------ Entries provided
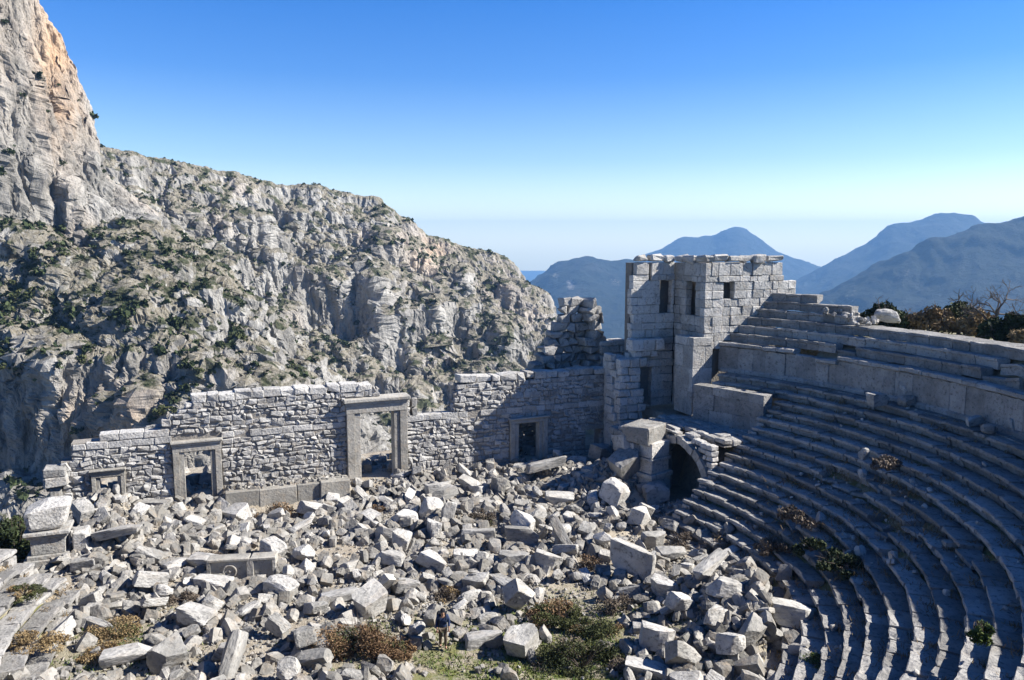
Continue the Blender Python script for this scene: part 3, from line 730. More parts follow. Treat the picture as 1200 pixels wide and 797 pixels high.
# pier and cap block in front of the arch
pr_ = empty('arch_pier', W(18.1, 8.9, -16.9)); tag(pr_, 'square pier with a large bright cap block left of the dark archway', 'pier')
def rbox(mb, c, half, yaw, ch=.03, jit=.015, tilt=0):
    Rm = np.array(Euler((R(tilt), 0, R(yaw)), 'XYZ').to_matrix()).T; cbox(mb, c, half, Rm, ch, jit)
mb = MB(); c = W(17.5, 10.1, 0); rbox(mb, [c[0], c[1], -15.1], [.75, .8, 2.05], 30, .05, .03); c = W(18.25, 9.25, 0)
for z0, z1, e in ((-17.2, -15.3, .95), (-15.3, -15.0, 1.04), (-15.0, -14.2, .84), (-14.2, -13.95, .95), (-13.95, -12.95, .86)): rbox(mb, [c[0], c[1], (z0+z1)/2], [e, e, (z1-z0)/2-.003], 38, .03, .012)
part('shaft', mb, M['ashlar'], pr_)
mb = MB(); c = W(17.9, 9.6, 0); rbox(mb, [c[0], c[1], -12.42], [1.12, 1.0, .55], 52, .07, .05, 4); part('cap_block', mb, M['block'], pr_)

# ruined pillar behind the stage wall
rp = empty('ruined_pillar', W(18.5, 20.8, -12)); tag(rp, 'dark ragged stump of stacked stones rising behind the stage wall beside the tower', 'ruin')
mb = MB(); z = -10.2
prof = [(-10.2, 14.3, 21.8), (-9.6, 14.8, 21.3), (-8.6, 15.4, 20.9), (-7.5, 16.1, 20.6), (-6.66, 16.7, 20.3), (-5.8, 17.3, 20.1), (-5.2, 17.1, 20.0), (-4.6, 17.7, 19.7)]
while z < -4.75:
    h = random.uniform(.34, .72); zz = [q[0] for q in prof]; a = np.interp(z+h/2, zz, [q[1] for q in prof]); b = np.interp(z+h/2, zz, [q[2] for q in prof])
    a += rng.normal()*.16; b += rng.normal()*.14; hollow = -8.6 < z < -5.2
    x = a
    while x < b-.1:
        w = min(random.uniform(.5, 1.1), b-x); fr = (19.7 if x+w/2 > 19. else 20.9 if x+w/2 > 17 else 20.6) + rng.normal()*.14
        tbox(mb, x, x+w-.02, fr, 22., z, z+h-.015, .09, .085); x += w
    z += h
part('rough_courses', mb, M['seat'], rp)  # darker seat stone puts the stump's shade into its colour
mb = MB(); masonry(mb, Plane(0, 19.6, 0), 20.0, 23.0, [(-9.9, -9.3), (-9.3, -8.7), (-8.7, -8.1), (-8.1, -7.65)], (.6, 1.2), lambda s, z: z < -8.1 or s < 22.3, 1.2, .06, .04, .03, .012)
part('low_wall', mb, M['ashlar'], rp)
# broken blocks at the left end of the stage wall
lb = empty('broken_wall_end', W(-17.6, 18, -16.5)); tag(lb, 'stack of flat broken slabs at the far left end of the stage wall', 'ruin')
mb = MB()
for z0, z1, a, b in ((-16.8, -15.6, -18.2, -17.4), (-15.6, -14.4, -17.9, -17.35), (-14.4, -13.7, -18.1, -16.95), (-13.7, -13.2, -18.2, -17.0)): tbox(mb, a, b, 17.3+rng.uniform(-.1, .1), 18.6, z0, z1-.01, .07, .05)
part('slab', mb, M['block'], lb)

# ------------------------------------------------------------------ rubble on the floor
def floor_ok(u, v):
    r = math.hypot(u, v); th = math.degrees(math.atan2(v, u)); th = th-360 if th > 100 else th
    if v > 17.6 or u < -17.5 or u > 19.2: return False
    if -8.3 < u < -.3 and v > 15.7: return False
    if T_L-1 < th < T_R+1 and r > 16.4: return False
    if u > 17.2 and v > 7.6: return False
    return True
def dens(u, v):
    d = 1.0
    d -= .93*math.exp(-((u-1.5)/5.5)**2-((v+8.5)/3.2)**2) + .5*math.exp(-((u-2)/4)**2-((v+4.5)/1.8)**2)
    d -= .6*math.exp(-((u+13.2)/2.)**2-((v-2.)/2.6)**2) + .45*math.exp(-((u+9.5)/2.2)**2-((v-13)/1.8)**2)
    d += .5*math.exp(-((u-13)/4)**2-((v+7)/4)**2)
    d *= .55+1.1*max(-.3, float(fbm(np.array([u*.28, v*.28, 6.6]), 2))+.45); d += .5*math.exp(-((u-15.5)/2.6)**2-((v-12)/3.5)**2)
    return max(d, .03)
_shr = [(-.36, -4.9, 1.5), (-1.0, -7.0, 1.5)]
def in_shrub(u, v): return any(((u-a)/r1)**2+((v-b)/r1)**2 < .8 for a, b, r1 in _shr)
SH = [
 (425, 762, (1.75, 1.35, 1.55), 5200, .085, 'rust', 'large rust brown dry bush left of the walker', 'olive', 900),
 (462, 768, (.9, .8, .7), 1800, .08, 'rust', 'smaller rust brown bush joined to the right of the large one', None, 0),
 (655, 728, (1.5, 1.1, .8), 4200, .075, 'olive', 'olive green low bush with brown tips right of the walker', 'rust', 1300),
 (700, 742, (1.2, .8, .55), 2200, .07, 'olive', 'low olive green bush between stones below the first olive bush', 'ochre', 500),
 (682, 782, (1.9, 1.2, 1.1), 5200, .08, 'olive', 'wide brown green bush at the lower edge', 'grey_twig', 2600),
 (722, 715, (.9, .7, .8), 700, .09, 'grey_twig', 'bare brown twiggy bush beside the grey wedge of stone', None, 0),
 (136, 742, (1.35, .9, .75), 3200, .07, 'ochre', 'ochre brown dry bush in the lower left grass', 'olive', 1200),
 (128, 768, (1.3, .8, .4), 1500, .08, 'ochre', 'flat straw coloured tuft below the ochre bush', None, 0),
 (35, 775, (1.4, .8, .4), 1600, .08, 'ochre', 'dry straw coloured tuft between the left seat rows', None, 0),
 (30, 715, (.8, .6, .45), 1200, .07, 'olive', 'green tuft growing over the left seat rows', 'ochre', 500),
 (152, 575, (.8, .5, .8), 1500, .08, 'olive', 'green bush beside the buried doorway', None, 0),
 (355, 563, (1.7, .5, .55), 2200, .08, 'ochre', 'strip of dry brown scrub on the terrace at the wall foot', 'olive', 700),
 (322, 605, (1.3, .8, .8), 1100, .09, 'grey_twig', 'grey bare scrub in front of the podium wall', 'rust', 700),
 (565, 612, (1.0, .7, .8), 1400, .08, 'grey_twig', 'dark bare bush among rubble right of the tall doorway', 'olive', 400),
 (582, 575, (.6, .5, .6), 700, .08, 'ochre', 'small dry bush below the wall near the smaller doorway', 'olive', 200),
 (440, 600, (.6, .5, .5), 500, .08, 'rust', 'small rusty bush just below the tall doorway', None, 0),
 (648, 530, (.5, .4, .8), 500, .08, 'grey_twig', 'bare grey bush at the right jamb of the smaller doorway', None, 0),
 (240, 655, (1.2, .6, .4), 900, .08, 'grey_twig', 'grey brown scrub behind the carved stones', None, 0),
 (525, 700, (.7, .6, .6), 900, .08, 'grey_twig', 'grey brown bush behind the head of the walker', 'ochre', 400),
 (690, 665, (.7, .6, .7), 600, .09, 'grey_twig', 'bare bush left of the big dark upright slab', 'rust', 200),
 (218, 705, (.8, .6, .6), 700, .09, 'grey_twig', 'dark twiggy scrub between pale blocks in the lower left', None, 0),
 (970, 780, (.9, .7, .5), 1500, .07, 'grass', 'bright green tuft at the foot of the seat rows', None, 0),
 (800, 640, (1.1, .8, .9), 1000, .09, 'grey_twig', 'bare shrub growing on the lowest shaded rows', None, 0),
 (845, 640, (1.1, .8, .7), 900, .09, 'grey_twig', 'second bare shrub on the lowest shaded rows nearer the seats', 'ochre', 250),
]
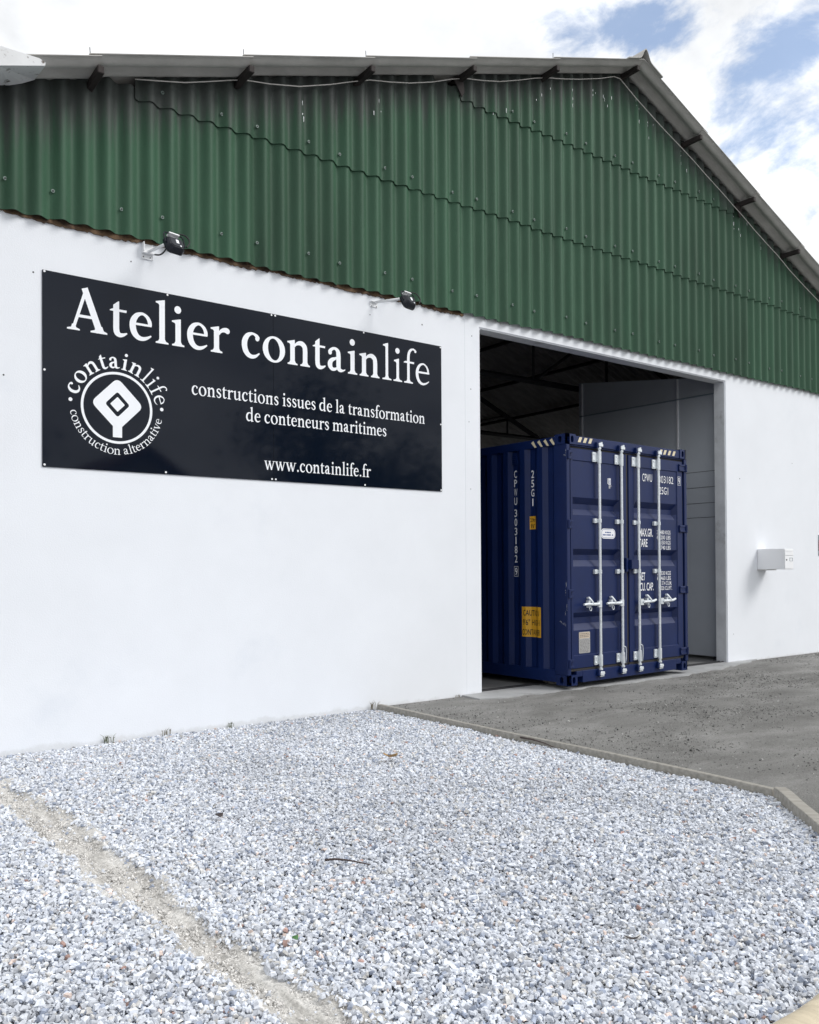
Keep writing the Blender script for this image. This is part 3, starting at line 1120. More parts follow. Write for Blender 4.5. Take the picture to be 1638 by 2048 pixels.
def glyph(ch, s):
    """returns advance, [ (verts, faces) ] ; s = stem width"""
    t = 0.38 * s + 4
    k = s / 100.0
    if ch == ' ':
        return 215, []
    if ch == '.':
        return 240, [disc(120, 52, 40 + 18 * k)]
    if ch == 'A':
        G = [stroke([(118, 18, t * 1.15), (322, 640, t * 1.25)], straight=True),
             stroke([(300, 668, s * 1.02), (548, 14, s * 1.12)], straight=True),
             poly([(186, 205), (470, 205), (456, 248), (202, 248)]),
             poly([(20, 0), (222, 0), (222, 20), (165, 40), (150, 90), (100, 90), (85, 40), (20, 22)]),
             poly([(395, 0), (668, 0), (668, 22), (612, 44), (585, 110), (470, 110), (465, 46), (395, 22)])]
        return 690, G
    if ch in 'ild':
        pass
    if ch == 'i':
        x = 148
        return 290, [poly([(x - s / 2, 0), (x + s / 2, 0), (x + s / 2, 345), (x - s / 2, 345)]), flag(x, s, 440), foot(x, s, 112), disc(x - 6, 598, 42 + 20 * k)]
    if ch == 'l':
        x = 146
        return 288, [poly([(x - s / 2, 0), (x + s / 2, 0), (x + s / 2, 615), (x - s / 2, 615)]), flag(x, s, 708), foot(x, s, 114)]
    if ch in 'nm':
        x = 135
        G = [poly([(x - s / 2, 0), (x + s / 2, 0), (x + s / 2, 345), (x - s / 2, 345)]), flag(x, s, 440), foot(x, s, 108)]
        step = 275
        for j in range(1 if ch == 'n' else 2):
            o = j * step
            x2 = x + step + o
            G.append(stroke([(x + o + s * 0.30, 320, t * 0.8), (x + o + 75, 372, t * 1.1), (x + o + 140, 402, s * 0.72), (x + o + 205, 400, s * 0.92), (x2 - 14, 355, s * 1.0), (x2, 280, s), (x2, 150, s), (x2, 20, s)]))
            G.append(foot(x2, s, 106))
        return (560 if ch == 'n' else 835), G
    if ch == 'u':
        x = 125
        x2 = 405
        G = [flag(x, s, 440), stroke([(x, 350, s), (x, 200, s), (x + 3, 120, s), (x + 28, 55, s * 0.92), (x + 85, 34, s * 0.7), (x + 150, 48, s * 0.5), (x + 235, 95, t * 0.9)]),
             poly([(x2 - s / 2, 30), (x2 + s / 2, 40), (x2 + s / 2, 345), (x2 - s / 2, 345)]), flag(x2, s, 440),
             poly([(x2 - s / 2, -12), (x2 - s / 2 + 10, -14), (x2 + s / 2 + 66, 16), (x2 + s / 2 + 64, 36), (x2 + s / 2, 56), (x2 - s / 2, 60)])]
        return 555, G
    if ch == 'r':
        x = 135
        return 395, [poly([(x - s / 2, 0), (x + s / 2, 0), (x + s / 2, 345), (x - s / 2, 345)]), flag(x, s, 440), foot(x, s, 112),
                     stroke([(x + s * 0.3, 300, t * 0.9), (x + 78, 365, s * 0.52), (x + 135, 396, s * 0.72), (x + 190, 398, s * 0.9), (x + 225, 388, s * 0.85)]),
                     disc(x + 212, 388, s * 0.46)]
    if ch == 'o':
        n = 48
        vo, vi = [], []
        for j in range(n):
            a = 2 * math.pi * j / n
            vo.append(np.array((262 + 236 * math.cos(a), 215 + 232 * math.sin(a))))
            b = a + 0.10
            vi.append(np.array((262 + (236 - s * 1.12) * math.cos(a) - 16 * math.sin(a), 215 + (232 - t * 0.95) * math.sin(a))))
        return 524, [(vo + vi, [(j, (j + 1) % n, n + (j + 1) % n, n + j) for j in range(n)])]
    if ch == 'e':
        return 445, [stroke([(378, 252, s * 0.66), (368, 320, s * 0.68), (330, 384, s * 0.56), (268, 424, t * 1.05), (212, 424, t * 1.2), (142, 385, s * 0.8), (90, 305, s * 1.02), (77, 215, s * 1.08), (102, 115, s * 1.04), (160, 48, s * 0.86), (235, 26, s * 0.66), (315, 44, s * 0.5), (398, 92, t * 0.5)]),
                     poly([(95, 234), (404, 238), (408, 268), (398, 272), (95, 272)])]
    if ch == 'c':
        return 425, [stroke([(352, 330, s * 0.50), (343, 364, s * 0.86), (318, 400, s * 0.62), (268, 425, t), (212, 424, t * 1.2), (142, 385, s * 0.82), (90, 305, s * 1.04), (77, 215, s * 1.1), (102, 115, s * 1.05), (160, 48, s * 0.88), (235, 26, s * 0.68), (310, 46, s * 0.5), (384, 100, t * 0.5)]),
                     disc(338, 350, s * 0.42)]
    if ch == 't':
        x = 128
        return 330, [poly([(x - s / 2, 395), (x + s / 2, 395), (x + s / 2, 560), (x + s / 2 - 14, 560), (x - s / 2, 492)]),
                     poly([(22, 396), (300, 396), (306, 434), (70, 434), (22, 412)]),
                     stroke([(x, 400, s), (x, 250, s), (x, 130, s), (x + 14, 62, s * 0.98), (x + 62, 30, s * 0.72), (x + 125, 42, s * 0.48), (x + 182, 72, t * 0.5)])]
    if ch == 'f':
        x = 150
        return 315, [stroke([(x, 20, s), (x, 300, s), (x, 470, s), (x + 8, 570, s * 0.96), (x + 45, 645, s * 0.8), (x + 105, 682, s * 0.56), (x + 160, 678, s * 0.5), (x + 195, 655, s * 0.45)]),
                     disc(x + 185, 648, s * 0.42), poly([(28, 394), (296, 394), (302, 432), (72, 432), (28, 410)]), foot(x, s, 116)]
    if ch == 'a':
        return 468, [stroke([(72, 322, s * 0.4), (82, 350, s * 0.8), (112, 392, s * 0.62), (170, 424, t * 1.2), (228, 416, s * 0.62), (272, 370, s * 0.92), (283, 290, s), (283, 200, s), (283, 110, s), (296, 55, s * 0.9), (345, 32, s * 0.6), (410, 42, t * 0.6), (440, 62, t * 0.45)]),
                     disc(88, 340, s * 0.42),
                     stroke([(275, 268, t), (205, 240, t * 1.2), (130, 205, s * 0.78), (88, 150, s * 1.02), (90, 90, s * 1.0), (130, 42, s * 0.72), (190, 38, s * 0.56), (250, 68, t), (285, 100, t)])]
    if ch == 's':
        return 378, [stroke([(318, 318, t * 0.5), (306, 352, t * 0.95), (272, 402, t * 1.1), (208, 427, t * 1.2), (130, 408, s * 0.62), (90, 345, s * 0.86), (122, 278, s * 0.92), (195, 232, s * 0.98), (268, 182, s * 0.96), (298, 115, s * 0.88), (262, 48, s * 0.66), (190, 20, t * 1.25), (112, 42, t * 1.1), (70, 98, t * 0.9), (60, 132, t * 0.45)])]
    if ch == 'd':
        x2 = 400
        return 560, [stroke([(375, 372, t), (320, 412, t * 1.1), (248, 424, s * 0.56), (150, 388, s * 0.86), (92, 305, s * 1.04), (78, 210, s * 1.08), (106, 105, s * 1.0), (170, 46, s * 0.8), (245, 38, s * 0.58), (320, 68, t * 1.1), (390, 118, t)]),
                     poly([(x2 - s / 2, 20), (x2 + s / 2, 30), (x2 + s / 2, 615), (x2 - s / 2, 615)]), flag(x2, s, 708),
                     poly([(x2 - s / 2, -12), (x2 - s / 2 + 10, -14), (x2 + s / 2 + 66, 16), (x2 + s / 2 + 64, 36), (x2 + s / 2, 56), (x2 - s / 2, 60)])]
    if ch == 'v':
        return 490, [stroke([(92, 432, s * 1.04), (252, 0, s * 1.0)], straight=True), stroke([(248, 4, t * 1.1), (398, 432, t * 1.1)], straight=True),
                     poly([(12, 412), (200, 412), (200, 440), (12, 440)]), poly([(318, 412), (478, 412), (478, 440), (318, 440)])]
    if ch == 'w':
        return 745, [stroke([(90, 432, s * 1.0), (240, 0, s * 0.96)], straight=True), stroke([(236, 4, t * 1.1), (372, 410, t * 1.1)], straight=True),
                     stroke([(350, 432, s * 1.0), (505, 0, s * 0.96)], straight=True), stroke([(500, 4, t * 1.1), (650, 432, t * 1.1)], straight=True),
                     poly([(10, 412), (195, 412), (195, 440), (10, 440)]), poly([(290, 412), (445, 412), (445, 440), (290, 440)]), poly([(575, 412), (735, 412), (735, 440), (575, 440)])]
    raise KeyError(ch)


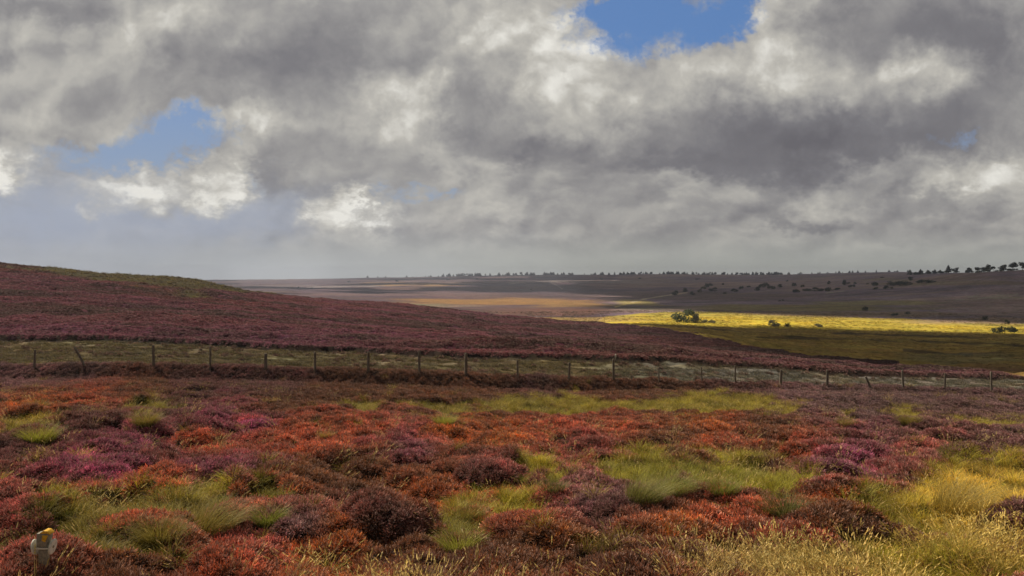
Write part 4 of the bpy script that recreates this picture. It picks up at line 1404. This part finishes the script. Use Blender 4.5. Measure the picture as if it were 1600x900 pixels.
------------
Instructions for the task
Looking at the data above, show all lines where the word "wide" occurs.

Reply to the exercise
Continue the Blender Python script for this scene: part 3, from line 730. More parts follow. Treat the picture as 1200 pixels wide and 797 pixels high.
 (682, 782, (1.9, 1.2, 1.1), 5200, .08, 'olive', 'wide brown green bush at the lower edge', 'grey_twig', 2600),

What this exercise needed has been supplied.